Task to complete = Among the entries below, copy only the span from the line containing "Write a Blender" through the line containing "from mathutils import Matrix, Vector". Do so exactly, and skip the pictures.

═══ Provided information ═══

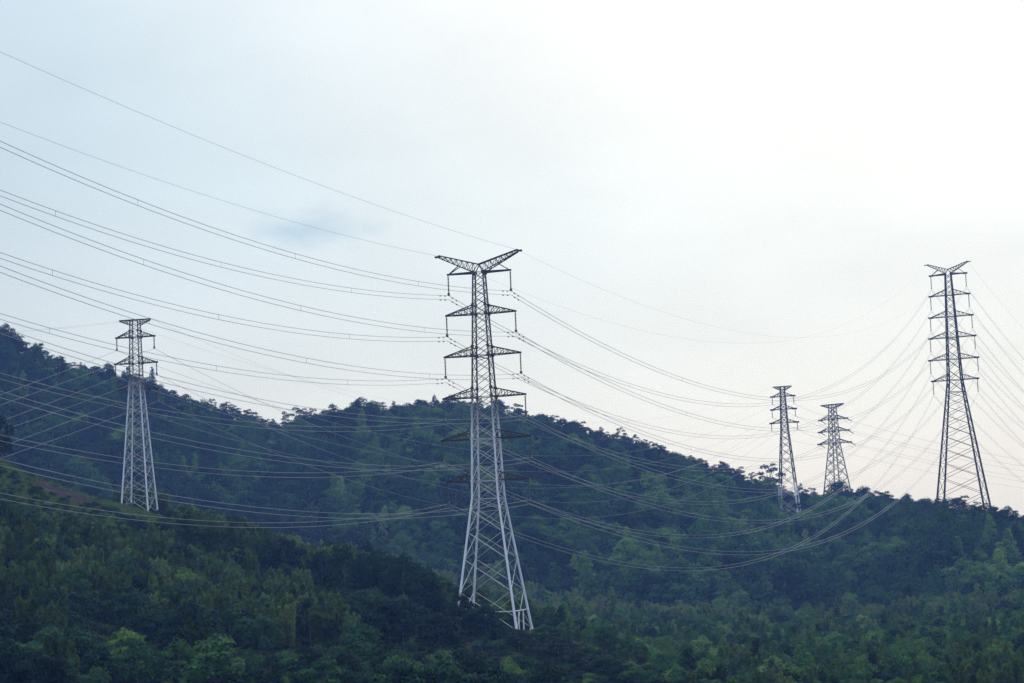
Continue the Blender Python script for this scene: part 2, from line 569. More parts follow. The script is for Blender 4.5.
def add(kind, x, y, s, tone, zone, ceil=True, sz=None, proto=None):
    z = float(ground(x, y)[0]) - .15
    pr = int(rng.integers(len(PROTO[kind]))) if proto is None else proto
    p = dict(kind=kind, proto=pr, x=x, y=y, z=z, s=np.array((s, s, s if sz is None else sz)), rot=rng.uniform(0, 6.28), tone=float(np.clip(tone, 0, 1)), zone=zone)
    if ceil:
        for tx, ty, tr in TOWERS:
            if math.hypot(x - tx, y - ty) < tr + (1.5 * s if kind != 'shrub' else 0) and kind != 'shrub':
                return None
        tx, ty = top_px(p)
        for fx, fb, fd, fw in (FEATURES if kind != 'shrub' else ()):
            if y < fd + 1.5 and abs(tx - fx) < fw * .6 and ty < fb - 12:
                return None
        if zone == 'front':
            lim = np.interp(tx, *FRONT_TOP)
        else:
            lim = np.interp(tx, *RIDGE_TOP) + 2.5 + rng.normal() * 3
            if 776 < tx < 806 and y < 699 * KF:
                lim = max(lim, 512)
        if ty < lim:
            gx_, gy_ = proj((x, y, z))
            f = (gy_ - lim) / max(gy_ - ty, 1)
            if f < (.42 if zone == 'front' else .34):
                return None
            p['s'] = p['s'] * np.array((max(f, .6), max(f, .6), f))
    PLANTS.append(p)
    return p


def jitter_grid(x0, x1, y0, y1, step):
    xs = np.arange(x0, x1, step); ys = np.arange(y0, y1, step)
    Xg, Yg = np.meshgrid(xs, ys)
    Xg[::2] += step * .5
    Xg = Xg.ravel() + rng.uniform(-.42, .42, Xg.size) * step; Yg = Yg.ravel() + rng.uniform(-.42, .42, Yg.size) * step
    return Xg, Yg


# --- hand-placed plants the photograph singles out: px, top y, ground y or None (skyline: on the ridge), width px, kind, tone
SOLO = [
    ('open', 768, 463, 'ridge', 30, .12), ('open', 752, 472, 'ridge', 12, .1), ('open', 811, 487, 'ridge', 16, .1), ('open', 799, 484, 'ridge', 8, .1),
    ('open', 620, 427, 'ridge', 13, .1), ('broad', 360, 397, 'ridge', 27, .08), ('open', 333, 404, 'ridge', 14, .08), ('open', 298, 407, 'ridge', 22, .08),
    ('open', 312, 408, 'ridge', 13, .06), ('open', 268, 419, 'ridge', 12, .06), ('open', 248, 409, 'ridge', 15, .06), ('open', 226, 402, 'ridge', 20, .08),
    ('broad', 838, 481, 'ridge', 28, .15), ('broad', 865, 487, 'ridge', 17, .2), ('open', 878, 490, 'ridge', 18, .15), ('open', 960, 496, 'ridge', 24, .15),
    ('open', 985, 503, 'ridge', 18, .12), ('broad', 1008, 505, 'ridge', 16, .15), ('open', 518, 403, 'ridge', 20, .08), ('broad', 496, 398, 'ridge', 24, .06),
    ('broad', 452, 396, 'ridge', 22, .06), ('broad', 420, 397, 'ridge', 24, .06), ('open', 18, 334, 'ridge', 14, .06), ('open', 40, 343, 'ridge', 13, .06),
    ('open', 690, 455, 'ridge', 10, .1), ('open', 664, 447, 'ridge', 9, .1), ('open', 645, 439, 'ridge', 9, .1), ('broad', 906, 493, 'ridge', 20, .2), ('broad', 937, 497, 'ridge', 18, .22),
    ('slender', 152, 366, 'ridge', 9, .05), ('slender', 128, 366, 'ridge', 9, .05), ('broad', 108, 363, 'ridge', 16, .06), ('broad', 84, 365, 'ridge', 16, .06),
    ('slender', 62, 356, 'ridge', 9, .05), ('broad', 782, 489, 'ridge', 18, .2), ('broad', 790, 492, 'ridge', 18, .16), ('broad', 802, 490, 'ridge', 20, .14), ('broad', 773, 484, 'ridge', 16, .1), ('broad', 927, 499, 'ridge', 18, .2), ('broad', 946, 500, 'ridge', 18, .18), ('broad', 972, 504, 'ridge', 18, .2), ('broad', 994, 506, 'ridge', 18, .2),('open', 212, 398, 'ridge', 12, .06),
]
for kind, px, ty, where, w, tone in SOLO:
    D = ridge_D(px) - 2
    p0 = unproj(px, ty, D)
    gz = float(ground(p0[0], p0[1])[0])
    pr = int(rng.integers(len(PROTO[kind])))
    _, _, H, rad = PROTO[kind][pr]
    sw = w * D / F / (2 * rad * .92)
    p = add(kind, p0[0], p0[1], sw, tone, 'back', False, max((p0[2] - gz) / H, .45), pr)
    p['solo'] = True
g_ = np.random.default_rng(21)
px = 6.0
while px < 1020:                                   # single trees that stick out of the skyline
    w_ = g_.uniform(9, 20); D = ridge_D(px) - g_.uniform(1, 7)
    if not 774 < px < 800:
        ty = np.interp(px, *RIDGE_TOP) - g_.uniform(-1, 6)
        kind = ('open', 'broad', 'open', 'slender')[int(g_.integers(4))]
        p0 = unproj(px, ty, D); gz = float(ground(p0[0], p0[1])[0]); pr = int(g_.integers(len(PROTO[kind])))
        _, _, H, rad = PROTO[kind][pr]
        if kind == 'slender': w_ *= .6
        p = add(kind, p0[0], p0[1], w_ * D / F / (2 * rad * .92), g_.uniform(.02, .2), 'back', False, max((p0[2] - gz) / H, .4), pr)
        p['solo'] = True
    px += g_.uniform(9, 30)
for px in np.arange(-60, 1090, 4.0):               # brush along the ridge line
    D = ridge_D(px) + g_.uniform(-8, 16); p0 = unproj(px, 500, D)
    add('shrub', p0[0], p0[1], KF * g_.uniform(.9, 1.7), g_.uniform(0, .3), 'back', False)
NEAR = [  # px, base y, D, width px, height px, kind, tone
    ('broad', 215, 690, 236, 66, 54, .52), ('broad', 180, 688, 240, 40, 48, .46), ('broad', 138, 690, 238, 44, 52, .34), ('shrub', 96, 692, 236, 34, 28, .5),
    ('broad', 2, 474, 436, 22, 60, .02), ('slender', -8, 474, 430, 20, 66, .02),
    ('broad', 345, 600, 375, 36, 60, .14), ('broad', 370, 600, 378, 26, 60, .18), ('broad', 405, 606, 372, 32, 54, .20), ('broad', 322, 590, 385, 30, 44, .10),
    ('broad', 285, 574, 400, 40, 38, .02), ('broad', 268, 575, 402, 26, 38, .16), ('broad', 548, 660, 335, 34, 38, .30), ('broad', 628, 694, 310, 40, 34, .55), ('broad', 606, 690, 310, 40, 36, .16),
    ('broad', 430, 625, 352, 34, 52, .20), ('broad', 462, 638, 340, 34, 46, .10), ('broad', 459, 652, 337, 30, 47, .10), ('broad', 474, 655, 335, 28, 46, .12), ('broad', 490, 662, 333, 26, 46, .10), ('broad', 503, 664, 332, 22, 40, .12), ('broad', 486, 648, 335, 30, 42, .12), ('shrub', 508, 642, 343, 26, 16, .15), ('shrub', 527, 642, 343, 24, 13, .2), ('shrub', 541, 640, 344, 22, 16, .2), ('bamboo', 183, 550, 420, 24, 44, .5), ('bamboo', 205, 552, 420, 26, 40, .5),
    ('bamboo', 235, 556, 415, 26, 40, .4), ('bamboo', 330, 655, 300, 40, 60, .45), ('broad', 160, 655, 285, 36, 40, .3), ('broad', 232, 652, 288, 46, 44, .34), ('broad', 262, 655, 286, 36, 44, .36),
    ('broad', 115, 640, 300, 36, 38, .2), ('broad', 90, 636, 302, 24, 30, .36), ('shrub', 290, 676, 262, 30, 22, .4), ('broad', 310, 640, 305, 40, 48, .12),
    ('broad', 560, 676, 320, 44, 40, .05), ('broad', 590, 684, 315, 40, 40, .05), ('broad', 520, 664, 326, 36, 34, .06), ('broad', 440, 662, 310, 50, 50, .05), ('broad', 390, 650, 318, 46, 52, .08),
]
for kind, px, by, D, w, h, tone in NEAR:
    p0 = unproj(px, by, D)
    pr = int(rng.integers(len(PROTO[kind])))
    _, _, H, rad = PROTO[kind][pr]
    gz = float(ground(p0[0], p0[1])[0])
    top = unproj(px, by - h, D)[2]
    p = add(kind, p0[0], p0[1], w * D / F / (2 * rad * .92), tone, 'front', False, max((top - gz) / H, .2), pr)
    p['solo'] = True
    FEATURES.append((px, by, D, w))

# --- back hill forest
Xg, Yg = jitter_grid(-235 * KF, 235 * KF, 440 * KF, 800 * KF, 6.3 * KF)
aa = Xg / Yg; pxs = 512 + F * aa
n_lo = vnoise(Xg, Yg, 26 * KF, 5); n_hi = vnoise(Xg, Yg, 9 * KF, 6)
Dfoot = np.interp(aa, A_COL, DK[:, 8]); Dridge = np.interp(aa, A_COL, DK[:, 10])
for x, y, px, a, b, df, dr in zip(Xg, Yg, pxs, n_lo, n_hi, Dfoot, Dridge):
    if y < df - 20 or y > dr + 36 or px < -190 or px > 1210:
        continue
    u = (y - df) / (dr - df)
    q = rng.uniform()
    right = px > 560
    tone = .30 + .22 * a + .12 * b + .20 * rng.normal() + (.08 if right and u < .7 else 0) - (.16 if u > .85 else 0) - .05 * (px < 350)
    if u > .9:
        kind = 'open' if q < .35 else 'broad'
    elif q < .16 + .22 * max(a, 0) + (.08 if right else 0):
        kind = 'slender'; tone += .1
    elif q < .24:
        kind = 'open'
    else:
        kind = 'broad'
    s = (.62 + .95 * rng.beta(1.5, 2.2)) * (1 + .2 * b)
    if kind == 'slender':
        s *= .95
    if .62 < q < .66:
        s *= 1.45; tone -= .08
    add(kind, x, y, s * KF, tone, 'back')

# --- valley floor on the right and the dip behind the front slope
Xg, Yg = jitter_grid(-170, 250, 270, 520 * KF, 4.3)
aa = Xg / Yg; pxs = 512 + F * aa
Dcrest = np.interp(aa, A_COL, DK[:, 6]); Dfoot = np.interp(aa, A_COL, DK[:, 8])
for x, y, px, dc, df in zip(Xg, Yg, pxs, Dcrest, Dfoot):
    if y > df + 4 or px > 1150 or px < 120:
        continue
    if px < 640:
        if y < dc + 16:
            continue
    q = rng.uniform(); nn = float(vnoise(x, y, 20, 8))
    gs = float(np.clip(y / 400, 1, KF))
    if rng.uniform() > 1 / gs ** 1.5: continue
    strip = y > df - 85
    if q < (.7 if strip else .25) + .3 * nn:
        add('bamboo', x, y, gs * rng.uniform(.7, 1.15), ((.98 if px < 720 else .8) if strip else .58) + .18 * rng.normal() + .1 * nn, 'back')
    elif q < .9:
        add('broad' if rng.uniform() < .8 else 'slender', x, y, gs * rng.uniform(.42, .85), .42 + .2 * rng.normal(), 'back')
    else:
        add('shrub', x, y, gs * rng.uniform(.8, 1.6), .5 + .16 * rng.normal(), 'back')

# --- front slope
Xg, Yg = jitter_grid(-150, 40, 222, 470, 3.3)
aa = Xg / Yg; pxs = 512 + F * aa
Dcrest = np.interp(aa, A_COL, DK[:, 6])
for x, y, px, dc in zip(Xg, Yg, pxs, Dcrest):
    if y > dc + 8 or px < -120 or px > 690:
        continue
    u = (y - 240) / (dc - 240)
    nn = float(vnoise(x, y, 16, 9)); n2 = float(vnoise(x, y, 7, 10))
    if px < 130 and u > .62:                     # grassy bank: only low shrubs
        if soil_mask(np.array([x]), np.array([y]))[0] > .3 and rng.uniform() < .8:
            continue
        if rng.uniform() < .5:
            add('shrub', x, y, rng.uniform(.35, .8), .55 + .2 * rng.normal() + .1 * n2, 'front')
        continue
    q = rng.uniform()
    if 110 < px < 175 and y > 425:               # open view of the left pylon's feet
        if rng.uniform() < .6: add('shrub', x, y, rng.uniform(.35, .7), .5 + .2 * rng.normal(), 'front')
        continue
    pb = .72 if px < 330 else .15
    if u < .22: pb *= .45
    if q < pb + .25 * nn:
        bs = rng.uniform(.8, 1.3); add('bamboo', x, y, bs, .50 + .22 * rng.normal() + .2 * n2 + .1 * (u - .4), 'front', True, bs * 1.15)
    elif q < .9:
        add('broad' if rng.uniform() < .86 else 'open', x, y, rng.uniform(.45, 1.05), .19 + .23 * rng.normal() + .12 * n2, 'front')
    else:
        add('shrub', x, y, rng.uniform(.6, 1.3), .4 + .2 * rng.normal(), 'front')
# low cover under the trees
Xg, Yg = jitter_grid(-150, 250, 222, 700, 2.7)
for x, y in zip(Xg, Yg):
    px = 512 + F * x / y
    if y > 430 and rng.uniform() > .35: continue
    if px < -120 or px > 1140: continue
    if px < 130 and soil_mask(np.array([x]), np.array([y]))[0] > .35: continue
    dc = np.interp(x / y, A_COL, DK[:, 6])
    add('shrub', x, y, rng.uniform(.4, .8) * (1 if y < 430 else 1.7), .05 + .12 * rng.normal(), 'front' if (px < 640 and y < dc + 10) else 'back')

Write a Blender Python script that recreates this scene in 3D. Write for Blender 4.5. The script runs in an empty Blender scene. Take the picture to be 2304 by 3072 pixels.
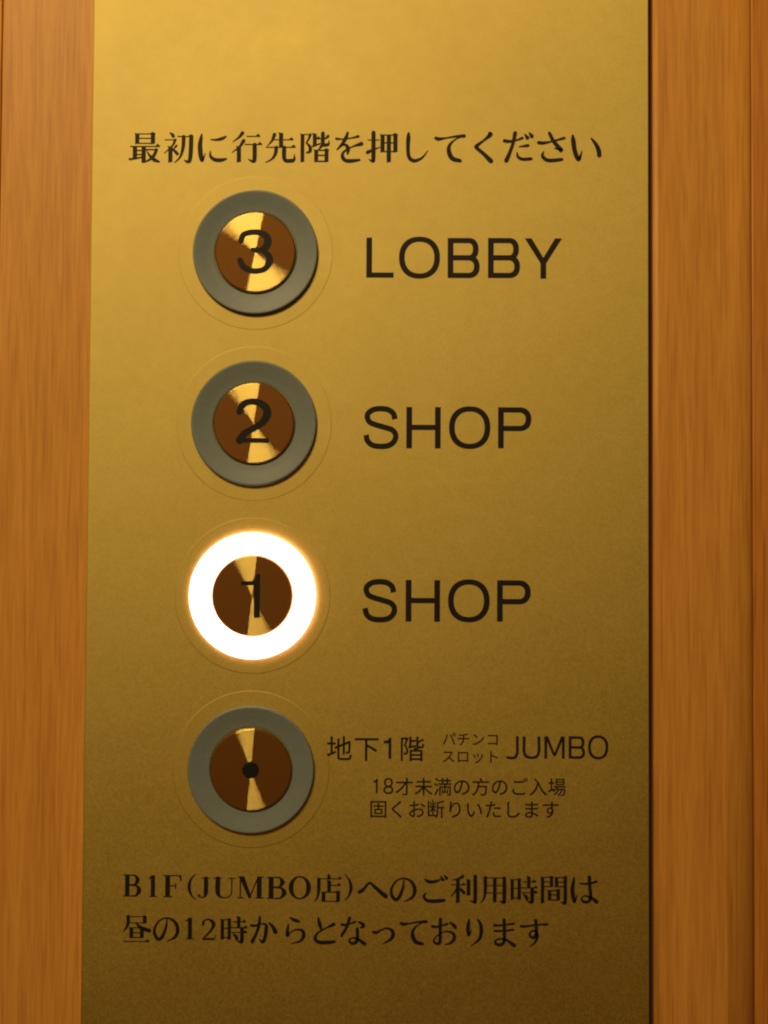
import bpy, bmesh, math, random
from mathutils import Matrix, Vector

# ------------------------------------------------------------------ camera
SC = bpy.context.scene
COL = SC.collection
EYE = 1.15                      # height of the lens above the floor, metres
CAM_D = 0.320                   # lens to plate
cam_data = bpy.data.cameras.new("camera")
cam = bpy.data.objects.new("camera", cam_data)
COL.objects.link(cam)
R = ((0.999926022913101, -0.005279791998007222, 0.01095775970015796),
     (0.00558865439217788, 0.9995824320743729, -0.028350104591809172),
     (-0.010803501435803943, 0.028409246465534905, 0.999537992810672))
m = Matrix((R[0], (-R[2][0], -R[2][1], -R[2][2]), R[1])).to_4x4()
m.translation = (0, -CAM_D, EYE)
cam.matrix_world = m
cam_data.sensor_fit = 'HORIZONTAL'
cam_data.sensor_width = 36
cam_data.lens = 53.19
cam_data.clip_start = 0.01
cam_data.clip_end = 100
SC.camera = cam

# ------------------------------------------------------------------ light
w = bpy.data.worlds.new("World")
SC.world = w
w.use_nodes = True
bg = w.node_tree.nodes["Background"]
bg.inputs[0].default_value = (1.0, 0.34, 0.09, 1)     # dim warm room around the lift doors
bg.inputs[1].default_value = 0.085

def area(name, x0, x1, z0, z1, y, watts, col):
    d = bpy.data.lights.new(name, 'AREA')
    d.shape = 'RECTANGLE'
    d.size, d.size_y = x1 - x0, z1 - z0
    d.energy = watts
    d.color = col
    o = bpy.data.objects.new(name, d)
    COL.objects.link(o)
    o.matrix_world = Matrix.Translation(((x0 + x1) / 2, y, EYE + (z0 + z1) / 2)) @ Matrix.Rotation(math.radians(90), 4, 'X')
    return o
# a lit light box high on the opposite wall of the lift hall, up and to the left
area("lamp", -0.611, -0.10, 0.615, 0.95, -0.9, 14, (1.0, 0.72, 0.33))

SC.view_settings.view_transform = 'Standard'
SC.view_settings.look = 'None'
SC.view_settings.gamma = 1
SC.view_settings.exposure = 0
SC.cycles.max_bounces = 8
SC.cycles.filter_width = 2.1     # the photograph is a little soft

# ------------------------------------------------------------------ helpers
MM = 0.001
def P(u, v, h=0.0):
    """plate millimetres (right, up, out of the plate) -> metres in the room"""
    return Vector((u * MM, -h * MM, EYE + v * MM))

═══

Response to this task =
Write a Blender Python script that recreates this scene in 3D. Write for Blender 4.5. The script runs in an empty Blender scene. Take the picture to be 2304 by 3072 pixels.
import bpy, bmesh, math, random
from mathutils import Matrix, Vector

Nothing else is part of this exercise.